Я с грустью всматривалась в матово-черный лист с изображением чайки перед тем, как спустить затвор — я хотела найти причину, почувствовать замысел… Но я так и не смогла найти объяснение: почему величественная арка глядит слепым глазом на площадь Труда? Сквозь нее хочется чайкой взмыть над этим новым, поблескивающим на солнце пространством! Почему она осталась закрыта этой огромной ставней? Будто окно дома, который покинул хозяин… Я жду.
Но что это я все об исторических кварталах… Есть и полностью современный архитектурный объект, который меня зацепил. Противоречивый, несмотря на кажущуюся простоту и откровенность образа. Беззащитный в своей роли доминанты.
Сколько шороху навело скандальное фото с башней «Лидер», виднеющейся в просвете Вознесенского проспекта с Исаакиевской площади. Небоскреб в 42 этажа, вытянувшийся на 23 метра выше шпиля Петропавловского собора. Стены стремящегося к облакам параллелепипеда — сплошной экран. Яркие образы, сменяющие друг друга, манящие в темном небе всплесками цветных искр и танцем абстрактных пятен. Впрочем, порой крутят и обычную рекламу.
Говорят — плохо, грубо, нельзя. По мне — почему бы и нет? Что-что? Не к месту он в проеме Вознесенского, прямо перед мордой царского коня? Уж если где и уместны контрасты, так это в случае плановости и глубины.
Вознесенский был взлетной полосой без этого маяка южных окраин, оживающего с заходом солнца. Как это ни странно, но именно когда я вижу его цветные всполохи сквозь полуприкрытые веки, въезжая в город на машине после долгого пути из Ростова, я думаю: «Ну вот я и дома». Маяк.
Что же до «испорченной» панорамы Исаакиевской площади… Как говорится, один в поле не воин. В дымке, в глубине проспекта мог бы виднеться не одинокий прямоугольник — эквалайзер урбанистичной и технологичной застройки далеких от центра районов. Вот тогда панорама, возможно, стала бы полной, соответствующей контрастному и противоречивому, но настоящему и неизбежному «сегодня».

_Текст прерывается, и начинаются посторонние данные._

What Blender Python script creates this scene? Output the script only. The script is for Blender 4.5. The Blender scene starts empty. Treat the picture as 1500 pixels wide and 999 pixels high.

Какое еще оно — это «сегодня»? Каково оно для вас? Я живу здесь недолго, но научилась у этого города тому, чего не могла понять и принять многие годы до этого — наблюдению. Наблюдению за последовательным наступлением Хаоса. За тем, как вживаются в среду и пускают корни происходящие изменения. За тем, как преобразуются мои собственные чувства по отношению к тому или иному явлению.
Это касается не только города — на жизнь во всех ее проявлениях я теперь тоже стараюсь смотреть иначе. Не делать моментальных выводов: «это безвкусно!», «это ужасно!», «это неуместно!». Давать время и право первого хода всему вокруг. «Подожди, ну-ка, что получится из этого?..»
Как вы относитесь к тому, что мир вокруг живет своей жизнью, что привычное и знакомое — растворяется в невозвратимом «вчера», а то, что приходит на место привычного, порой так трудно принять?
Что вы чувствуете, наблюдая за тем, как изменения, приходящие со всех сторон, сливаются в единую реку дней и лет?
«Стоя на берегу, наблюдая за течением времени и изменениями вокруг, как ты поступишь?» Андрей Щ.